Nel finale, ieri Wall Street è riuscita a chiudere in territorio positivo: il Dow Jones Industrial Average è salito di 39 punti (+0,11%), balzando di oltre 250 punti dal minimo intraday. Lo S&P 500 ha segnato un progresso dello 0,25%, mentre il Nasdaq Composite è salito dello 0,92%, sulla scia del balzo di Airbnb di oltre il 13% a seguito della pubblicazione di una trimestrale migliore delle attese.

Ma oggi il sentiment peggiora in modo visibile, almeno in questi primi minuti di inizio di seduta.

“Entrambi i dati sull’inflazione, questa settimana, hanno dimostrato come l’inflazione rimanga ostinata e come la battaglia (della Fed) non sia finita, specialmente se guardiamo all’indice dei prezzi alla produzione diffuso oggi, che ha segnato il rialzo più forte su base mensile dall’inizio dell’estate – ha fatto notare Mike Loewengart, responsabile della costruzione di portafoglio di Morgan Stanley – Non dovrebbe sorprendere vedere il mercato fare una pausa, visto che le speranze di una Fed dovish nei prossimi mesi si stanno smorzando. Il punto è che gli investitori dovrebbero ammettere che l’inflazione probabilmente non tornerà alla normalità al ritmo sperato, e questo fattore potrebbe comportare una ulteriore volatilità”.

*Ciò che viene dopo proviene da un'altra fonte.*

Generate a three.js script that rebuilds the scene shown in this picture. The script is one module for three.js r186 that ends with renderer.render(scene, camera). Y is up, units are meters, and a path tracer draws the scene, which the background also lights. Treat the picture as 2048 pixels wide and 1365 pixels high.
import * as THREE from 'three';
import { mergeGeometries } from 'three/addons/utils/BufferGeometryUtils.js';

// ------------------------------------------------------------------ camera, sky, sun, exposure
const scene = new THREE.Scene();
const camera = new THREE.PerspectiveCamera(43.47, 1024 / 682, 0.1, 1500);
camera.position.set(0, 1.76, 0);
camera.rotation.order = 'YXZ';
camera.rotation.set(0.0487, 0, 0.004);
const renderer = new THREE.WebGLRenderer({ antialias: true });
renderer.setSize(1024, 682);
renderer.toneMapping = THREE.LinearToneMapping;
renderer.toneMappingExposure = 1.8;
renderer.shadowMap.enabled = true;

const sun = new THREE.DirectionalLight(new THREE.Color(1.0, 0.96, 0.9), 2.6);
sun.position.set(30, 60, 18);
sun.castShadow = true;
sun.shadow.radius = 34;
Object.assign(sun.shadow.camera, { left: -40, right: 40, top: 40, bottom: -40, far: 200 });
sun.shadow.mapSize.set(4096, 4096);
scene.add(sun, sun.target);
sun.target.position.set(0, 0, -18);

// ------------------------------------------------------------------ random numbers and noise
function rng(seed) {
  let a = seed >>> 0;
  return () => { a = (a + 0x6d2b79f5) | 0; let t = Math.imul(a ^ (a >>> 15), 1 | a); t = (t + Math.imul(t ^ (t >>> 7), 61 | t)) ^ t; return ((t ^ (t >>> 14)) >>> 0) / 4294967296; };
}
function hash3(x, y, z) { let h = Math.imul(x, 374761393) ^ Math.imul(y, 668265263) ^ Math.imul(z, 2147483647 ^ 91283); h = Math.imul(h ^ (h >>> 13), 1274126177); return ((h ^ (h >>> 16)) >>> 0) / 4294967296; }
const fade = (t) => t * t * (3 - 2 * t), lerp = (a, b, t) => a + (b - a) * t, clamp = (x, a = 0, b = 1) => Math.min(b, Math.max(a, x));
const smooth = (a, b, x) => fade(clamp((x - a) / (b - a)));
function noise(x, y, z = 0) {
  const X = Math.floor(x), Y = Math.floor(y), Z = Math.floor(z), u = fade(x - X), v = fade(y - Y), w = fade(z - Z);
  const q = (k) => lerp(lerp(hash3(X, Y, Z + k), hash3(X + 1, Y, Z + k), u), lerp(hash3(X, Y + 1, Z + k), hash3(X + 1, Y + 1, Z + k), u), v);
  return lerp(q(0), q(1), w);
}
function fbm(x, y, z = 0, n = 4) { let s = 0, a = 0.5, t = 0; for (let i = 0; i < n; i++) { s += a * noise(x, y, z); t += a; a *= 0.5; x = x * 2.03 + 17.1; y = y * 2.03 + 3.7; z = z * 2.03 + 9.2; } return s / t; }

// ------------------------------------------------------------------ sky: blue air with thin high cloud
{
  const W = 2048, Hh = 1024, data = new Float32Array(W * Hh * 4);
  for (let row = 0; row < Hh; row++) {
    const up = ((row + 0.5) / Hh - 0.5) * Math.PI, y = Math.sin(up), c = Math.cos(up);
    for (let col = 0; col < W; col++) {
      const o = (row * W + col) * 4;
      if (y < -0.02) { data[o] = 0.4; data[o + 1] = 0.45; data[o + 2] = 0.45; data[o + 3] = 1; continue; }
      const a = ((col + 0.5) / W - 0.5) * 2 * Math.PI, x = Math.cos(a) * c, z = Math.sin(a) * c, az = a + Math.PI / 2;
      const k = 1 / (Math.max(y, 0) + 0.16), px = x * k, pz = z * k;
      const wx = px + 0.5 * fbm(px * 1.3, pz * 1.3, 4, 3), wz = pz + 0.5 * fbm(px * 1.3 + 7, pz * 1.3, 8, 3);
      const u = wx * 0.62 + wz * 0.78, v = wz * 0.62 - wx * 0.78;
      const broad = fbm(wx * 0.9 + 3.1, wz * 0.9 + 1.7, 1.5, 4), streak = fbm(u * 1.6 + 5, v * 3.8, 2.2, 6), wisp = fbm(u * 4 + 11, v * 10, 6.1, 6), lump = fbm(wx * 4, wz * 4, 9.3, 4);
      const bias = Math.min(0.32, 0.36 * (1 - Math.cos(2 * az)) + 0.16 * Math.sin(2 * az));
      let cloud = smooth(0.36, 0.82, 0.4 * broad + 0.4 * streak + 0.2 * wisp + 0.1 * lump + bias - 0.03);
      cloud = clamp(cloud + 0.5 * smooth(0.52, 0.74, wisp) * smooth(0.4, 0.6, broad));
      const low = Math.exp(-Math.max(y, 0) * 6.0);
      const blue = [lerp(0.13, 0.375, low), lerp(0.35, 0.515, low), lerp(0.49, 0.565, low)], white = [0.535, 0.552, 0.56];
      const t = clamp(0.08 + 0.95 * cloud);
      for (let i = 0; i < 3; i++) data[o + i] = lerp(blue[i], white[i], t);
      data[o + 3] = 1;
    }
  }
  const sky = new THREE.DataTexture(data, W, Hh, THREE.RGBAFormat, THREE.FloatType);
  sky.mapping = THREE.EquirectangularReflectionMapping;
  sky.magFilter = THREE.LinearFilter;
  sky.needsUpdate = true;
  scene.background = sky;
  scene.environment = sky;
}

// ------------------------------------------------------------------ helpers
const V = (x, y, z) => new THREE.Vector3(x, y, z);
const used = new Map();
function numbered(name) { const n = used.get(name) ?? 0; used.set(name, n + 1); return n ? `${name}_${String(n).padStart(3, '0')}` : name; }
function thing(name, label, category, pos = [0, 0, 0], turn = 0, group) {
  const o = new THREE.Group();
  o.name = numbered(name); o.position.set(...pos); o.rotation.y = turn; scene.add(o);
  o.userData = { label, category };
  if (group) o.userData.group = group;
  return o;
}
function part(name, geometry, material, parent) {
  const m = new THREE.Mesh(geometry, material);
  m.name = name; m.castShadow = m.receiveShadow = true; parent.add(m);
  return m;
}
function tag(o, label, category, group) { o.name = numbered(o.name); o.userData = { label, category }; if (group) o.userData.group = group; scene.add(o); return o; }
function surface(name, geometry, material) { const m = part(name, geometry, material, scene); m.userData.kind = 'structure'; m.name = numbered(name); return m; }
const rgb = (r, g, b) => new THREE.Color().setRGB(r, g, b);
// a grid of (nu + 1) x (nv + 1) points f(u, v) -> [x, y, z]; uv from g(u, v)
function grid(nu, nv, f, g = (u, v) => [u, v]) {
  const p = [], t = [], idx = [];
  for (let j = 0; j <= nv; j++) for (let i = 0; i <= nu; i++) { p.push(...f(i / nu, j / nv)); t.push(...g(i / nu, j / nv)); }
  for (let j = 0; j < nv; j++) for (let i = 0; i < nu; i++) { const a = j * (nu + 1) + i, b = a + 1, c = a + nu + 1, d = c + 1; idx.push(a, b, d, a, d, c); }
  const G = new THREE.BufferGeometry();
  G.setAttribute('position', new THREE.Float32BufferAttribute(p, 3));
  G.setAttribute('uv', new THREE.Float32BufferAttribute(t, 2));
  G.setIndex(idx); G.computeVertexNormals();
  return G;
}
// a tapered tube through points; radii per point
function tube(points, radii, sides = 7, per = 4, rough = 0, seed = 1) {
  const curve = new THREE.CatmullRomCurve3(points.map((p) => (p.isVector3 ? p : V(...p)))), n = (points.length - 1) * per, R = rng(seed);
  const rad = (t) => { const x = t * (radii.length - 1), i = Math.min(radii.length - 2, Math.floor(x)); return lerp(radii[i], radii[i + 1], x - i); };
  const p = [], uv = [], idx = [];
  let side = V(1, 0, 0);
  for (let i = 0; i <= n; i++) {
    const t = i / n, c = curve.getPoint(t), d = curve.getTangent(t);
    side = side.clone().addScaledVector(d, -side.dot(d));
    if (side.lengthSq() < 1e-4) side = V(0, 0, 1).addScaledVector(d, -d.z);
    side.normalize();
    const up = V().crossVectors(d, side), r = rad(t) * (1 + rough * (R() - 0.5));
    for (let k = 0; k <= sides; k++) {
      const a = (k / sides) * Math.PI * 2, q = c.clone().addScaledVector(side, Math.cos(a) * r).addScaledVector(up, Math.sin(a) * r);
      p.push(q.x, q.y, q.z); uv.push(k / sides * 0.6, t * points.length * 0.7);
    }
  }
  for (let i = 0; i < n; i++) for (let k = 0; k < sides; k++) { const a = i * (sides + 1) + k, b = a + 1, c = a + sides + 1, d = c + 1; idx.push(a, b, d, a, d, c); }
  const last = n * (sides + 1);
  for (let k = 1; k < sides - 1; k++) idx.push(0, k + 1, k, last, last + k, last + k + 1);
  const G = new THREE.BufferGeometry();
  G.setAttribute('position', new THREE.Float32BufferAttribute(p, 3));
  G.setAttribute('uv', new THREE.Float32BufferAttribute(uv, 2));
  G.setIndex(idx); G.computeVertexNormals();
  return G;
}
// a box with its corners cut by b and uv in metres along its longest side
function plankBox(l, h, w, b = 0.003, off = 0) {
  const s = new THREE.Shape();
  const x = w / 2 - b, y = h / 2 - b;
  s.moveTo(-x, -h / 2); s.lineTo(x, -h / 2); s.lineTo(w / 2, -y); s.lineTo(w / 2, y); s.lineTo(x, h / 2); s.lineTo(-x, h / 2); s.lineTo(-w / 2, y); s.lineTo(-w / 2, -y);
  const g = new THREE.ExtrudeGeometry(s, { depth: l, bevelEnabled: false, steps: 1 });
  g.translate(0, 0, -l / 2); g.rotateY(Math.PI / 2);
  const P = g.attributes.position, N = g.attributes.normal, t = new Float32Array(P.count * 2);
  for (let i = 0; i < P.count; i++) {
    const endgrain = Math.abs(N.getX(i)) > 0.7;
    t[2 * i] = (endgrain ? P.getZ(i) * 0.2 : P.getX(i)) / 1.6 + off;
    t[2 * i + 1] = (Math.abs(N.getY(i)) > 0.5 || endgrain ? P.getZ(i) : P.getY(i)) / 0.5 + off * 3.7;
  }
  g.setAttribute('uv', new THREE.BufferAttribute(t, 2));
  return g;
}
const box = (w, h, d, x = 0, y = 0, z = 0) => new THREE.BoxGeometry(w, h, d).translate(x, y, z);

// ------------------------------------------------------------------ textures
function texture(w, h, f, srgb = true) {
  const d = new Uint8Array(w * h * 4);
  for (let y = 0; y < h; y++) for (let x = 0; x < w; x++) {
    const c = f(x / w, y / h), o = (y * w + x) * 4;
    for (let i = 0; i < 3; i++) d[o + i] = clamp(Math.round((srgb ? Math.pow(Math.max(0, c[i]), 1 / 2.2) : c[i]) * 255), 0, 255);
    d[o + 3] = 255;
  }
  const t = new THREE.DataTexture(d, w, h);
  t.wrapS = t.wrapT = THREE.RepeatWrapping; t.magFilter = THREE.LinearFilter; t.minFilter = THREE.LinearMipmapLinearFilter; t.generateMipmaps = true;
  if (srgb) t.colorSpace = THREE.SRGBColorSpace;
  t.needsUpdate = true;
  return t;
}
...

Qualche giorno fa è stato diffuso l’altro dato relativo all’inflazione Usa, l’indice CPI, che è è certo rallentato, tra l’altro per il settimo mese consecutivo, ma in misura inferiore alle attese.

Nel mese di gennaio, l’inflazione Usa misurata dall’indice CPI è salita infatti al ritmo del 6,4% su base annua, oltre il +6,2% atteso dal consensus degli economisti, in rallentamento rispetto al precedente incremento del 6,5%.

Su base mensile, il dato ha segnato un rialzo dello 0,5%, superiore al +0,4% atteso, e in crescita rispetto al precedente aumento dello 0,1%.

L’inflazione core, ovvero l’indice CPI depurato dalle componenti più volatili rappresentate dai prezzi energetici e dei beni alimentari, è salita su base annua del 5,6%, rallentando il passo rispetto al +5,7% di dicembre, ma non come atteso dagli analisti, che avevano stimato un dietrofront della crescita al ritmo del 5,5%.

Tra i titoli occhio a Cisco, dopo che il colosso americano di infrastrutture Internet ha annunciato una trimestrale migliore delle attese, rivedendo al rialzo anche i target per l’intero anno. Il titolo Cisco balza di oltre il 6%, eccezione positiva in un contesto di forti sell.